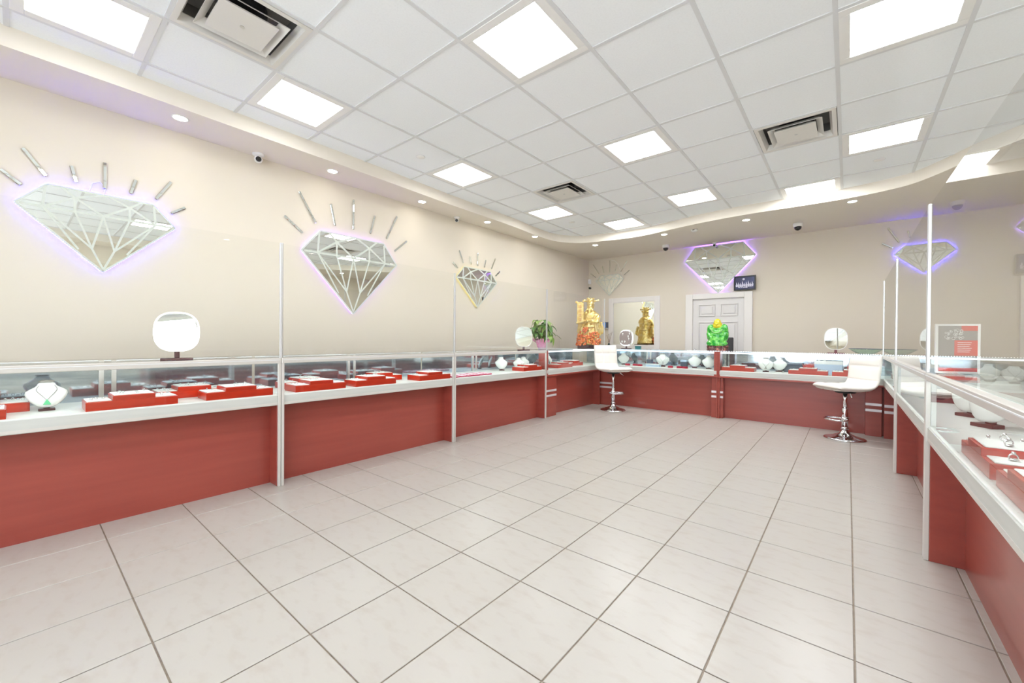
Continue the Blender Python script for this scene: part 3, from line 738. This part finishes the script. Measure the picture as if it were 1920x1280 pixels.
# ------------------------------------------------------------------ table mirrors
def table_mirror(label, loc, rz, tilt=.2, rot=0, reflect=mirror_m, lit=True, s=1.0, wood=None):
    t = thing('table_mirror', label, 'table mirror', loc, rz, 'rounded table mirrors on stands'); t.scale = (s, s, s)
    B(-.085, .085, -.03, .03, 0, .012).build('base', wood or (darkwood_m if lit else maroon_m), t, bevel=.003)
    B(-.014, .014, -.008, .008, .012, .07).build('stand', wood or (darkwood_m if lit else maroon_m), t, bevel=.002)
    R = Matrix.Rotation(-tilt, 4, 'X'); pts = []
    for i in range(48):
        a = 2*PI*i/48; c, s_ = math.cos(a), math.sin(a); k = 2/2.6
        pts.append((.118*math.copysign(abs(c)**k, c), .140*math.copysign(abs(s_)**k, s_)))
    fn = lambda u, v, d: R @ Vector((u, -d, v))+Vector((0, -.004, .188))
    MB().prism(pts, fn, -.006, .002).build('back_shell', white_m, t, fix=True)
    MB().prism([(u*.945, v*.955) for u, v in pts], fn, .002, .0035).build('mirror_face', reflect, t, fix=True)
    MB().tube([fn(u*.975, v*.98, .002) for u, v in pts], .0055 if lit else .0032, 8, True).build('rim', ring_light_m if lit else white_m, t, smooth=True)
    return t
table_mirror('lit rounded table mirror on the nearest left counter', (-3.45, .682, ZT), PI/2-.2, tilt=.39)
table_mirror('rounded table mirror beside the potted plant on left counter', (-3.45, 4.445, ZT), .72, tilt=.12, lit=False, wood=darkwood_m)
table_mirror('rounded table mirror with added earring reflection below the mirror window', (-2.92, 6.62, ZT), .3, tilt=.04, lit=False, wood=darkwood_m)
table_mirror('rounded table mirror with maroon base on the back right counter', (-.12, 6.6, ZT), .12, tilt=.10, lit=False)
# card and earrings added over the third mirror to imitate its reflection
t = thing('earring_reflection', 'dark card of white earrings standing in for the reflection in the mirror below the window', 'mirror reflection', (-2.926, 6.605, ZT+.06), .3)
pts = [(.105*math.copysign(abs(math.cos(a))**.8, math.cos(a)), .122*math.copysign(abs(math.sin(a))**.8, math.sin(a))) for a in [2*PI*i/36 for i in range(36)]]
MB().prism(pts, lambda u, v, d: (u, -d, v+.128), 0, .003).build('card', mat('reflection_mauve', rgb(140, 126, 122), .5), t, fix=True)
for (u, v) in ((-.05, .2), (-.06, .07), (-.015, .07), (.04, .16), (.05, .12), (.06, .21)):
    e = MB(); e.sphere((u, -.006, v), (.011, .004, .011), 8, 5); e.cyl((u, -.005, v-.03), (u, -.005, v), .005, n=6); e.build('earring', pad_m, t, smooth=True)

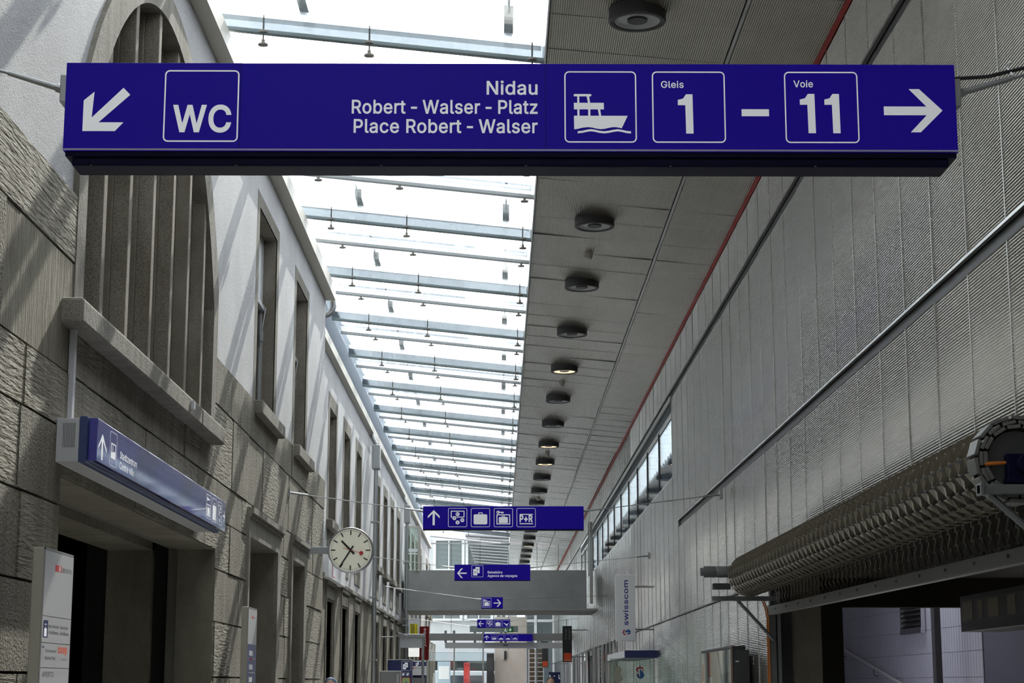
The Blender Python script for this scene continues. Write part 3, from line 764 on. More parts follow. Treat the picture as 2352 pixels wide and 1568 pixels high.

------------------------------------------------------------------------

-- PROMPT --
Count the lines in which the string "pixels" appears, then report only that figure.

-- WRITTEN SOLUTION --
2